### [DIRECTIVE]
Write out the lines from the top of the material through the line with "PI = math.pi", exactly and with nothing added.

******************************

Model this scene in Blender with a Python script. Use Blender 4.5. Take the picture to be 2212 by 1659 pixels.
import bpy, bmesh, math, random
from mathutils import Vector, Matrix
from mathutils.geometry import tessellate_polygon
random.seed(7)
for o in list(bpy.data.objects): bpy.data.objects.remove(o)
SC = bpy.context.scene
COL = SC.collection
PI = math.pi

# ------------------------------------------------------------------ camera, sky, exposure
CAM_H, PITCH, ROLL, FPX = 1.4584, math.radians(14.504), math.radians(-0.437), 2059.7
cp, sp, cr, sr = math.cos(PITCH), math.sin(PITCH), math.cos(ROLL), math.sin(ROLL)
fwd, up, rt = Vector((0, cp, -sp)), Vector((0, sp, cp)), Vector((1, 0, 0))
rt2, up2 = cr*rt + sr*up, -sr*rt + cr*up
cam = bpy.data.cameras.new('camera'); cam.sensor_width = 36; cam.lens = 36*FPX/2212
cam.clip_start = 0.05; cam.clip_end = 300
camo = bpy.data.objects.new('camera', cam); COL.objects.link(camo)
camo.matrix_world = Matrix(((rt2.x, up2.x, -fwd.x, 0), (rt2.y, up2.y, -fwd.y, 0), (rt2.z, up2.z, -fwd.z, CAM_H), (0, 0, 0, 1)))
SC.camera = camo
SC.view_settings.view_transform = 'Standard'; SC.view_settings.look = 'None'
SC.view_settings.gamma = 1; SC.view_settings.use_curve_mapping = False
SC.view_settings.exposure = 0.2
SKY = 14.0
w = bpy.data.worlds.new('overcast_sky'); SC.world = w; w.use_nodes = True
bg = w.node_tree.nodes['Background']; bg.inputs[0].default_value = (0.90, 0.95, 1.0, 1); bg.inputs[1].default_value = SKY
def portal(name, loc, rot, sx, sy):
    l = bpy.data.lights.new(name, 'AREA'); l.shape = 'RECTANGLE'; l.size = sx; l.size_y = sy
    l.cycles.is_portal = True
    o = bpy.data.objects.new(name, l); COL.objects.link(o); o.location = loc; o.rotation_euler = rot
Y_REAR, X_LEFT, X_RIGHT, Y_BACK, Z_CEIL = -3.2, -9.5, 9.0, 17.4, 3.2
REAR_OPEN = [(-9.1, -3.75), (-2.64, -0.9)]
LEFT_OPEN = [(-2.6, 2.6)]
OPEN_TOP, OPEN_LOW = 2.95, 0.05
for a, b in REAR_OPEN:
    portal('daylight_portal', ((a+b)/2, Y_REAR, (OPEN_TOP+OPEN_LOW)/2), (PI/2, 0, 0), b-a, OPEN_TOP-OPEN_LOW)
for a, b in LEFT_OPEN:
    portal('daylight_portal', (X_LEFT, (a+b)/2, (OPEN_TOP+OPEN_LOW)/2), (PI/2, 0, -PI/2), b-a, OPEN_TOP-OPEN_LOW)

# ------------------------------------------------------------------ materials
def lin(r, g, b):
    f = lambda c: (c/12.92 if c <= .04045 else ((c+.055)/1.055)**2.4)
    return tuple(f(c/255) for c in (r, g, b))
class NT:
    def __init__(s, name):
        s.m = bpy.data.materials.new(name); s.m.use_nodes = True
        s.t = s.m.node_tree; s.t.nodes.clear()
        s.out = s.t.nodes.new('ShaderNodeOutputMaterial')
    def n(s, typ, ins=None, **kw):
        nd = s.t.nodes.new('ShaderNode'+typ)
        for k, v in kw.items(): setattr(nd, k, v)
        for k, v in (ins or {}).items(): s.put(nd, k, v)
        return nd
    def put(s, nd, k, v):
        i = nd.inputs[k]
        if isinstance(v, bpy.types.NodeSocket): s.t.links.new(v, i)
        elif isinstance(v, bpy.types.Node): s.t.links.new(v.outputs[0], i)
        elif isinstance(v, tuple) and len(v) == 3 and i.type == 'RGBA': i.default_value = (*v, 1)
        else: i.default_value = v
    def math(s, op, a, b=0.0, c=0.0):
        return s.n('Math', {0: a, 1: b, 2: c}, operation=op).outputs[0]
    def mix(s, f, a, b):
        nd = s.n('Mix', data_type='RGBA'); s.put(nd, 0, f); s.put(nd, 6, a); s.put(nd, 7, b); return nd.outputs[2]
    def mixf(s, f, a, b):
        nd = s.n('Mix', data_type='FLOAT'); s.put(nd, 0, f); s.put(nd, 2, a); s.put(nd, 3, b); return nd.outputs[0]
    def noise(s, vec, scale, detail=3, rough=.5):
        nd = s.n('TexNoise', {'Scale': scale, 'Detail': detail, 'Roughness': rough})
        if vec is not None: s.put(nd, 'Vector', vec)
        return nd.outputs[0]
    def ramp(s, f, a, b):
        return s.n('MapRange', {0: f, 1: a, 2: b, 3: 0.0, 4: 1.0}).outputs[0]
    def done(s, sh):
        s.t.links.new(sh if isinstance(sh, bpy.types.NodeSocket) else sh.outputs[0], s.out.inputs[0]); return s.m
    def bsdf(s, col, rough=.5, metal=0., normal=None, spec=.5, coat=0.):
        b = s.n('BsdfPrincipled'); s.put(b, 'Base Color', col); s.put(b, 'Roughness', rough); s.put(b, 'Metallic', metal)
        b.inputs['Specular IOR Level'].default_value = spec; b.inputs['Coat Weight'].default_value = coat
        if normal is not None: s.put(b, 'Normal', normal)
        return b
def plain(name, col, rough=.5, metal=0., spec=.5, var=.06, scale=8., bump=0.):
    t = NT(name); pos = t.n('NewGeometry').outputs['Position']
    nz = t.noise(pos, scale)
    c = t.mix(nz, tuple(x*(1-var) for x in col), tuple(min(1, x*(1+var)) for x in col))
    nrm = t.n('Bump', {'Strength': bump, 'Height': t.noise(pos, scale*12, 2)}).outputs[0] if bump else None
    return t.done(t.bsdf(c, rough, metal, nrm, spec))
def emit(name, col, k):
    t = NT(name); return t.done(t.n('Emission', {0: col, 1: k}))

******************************

### [TASK RESPONSE]
Model this scene in Blender with a Python script. Use Blender 4.5. Take the picture to be 2212 by 1659 pixels.
import bpy, bmesh, math, random
from mathutils import Vector, Matrix
from mathutils.geometry import tessellate_polygon
random.seed(7)
for o in list(bpy.data.objects): bpy.data.objects.remove(o)
SC = bpy.context.scene
COL = SC.collection
PI = math.pi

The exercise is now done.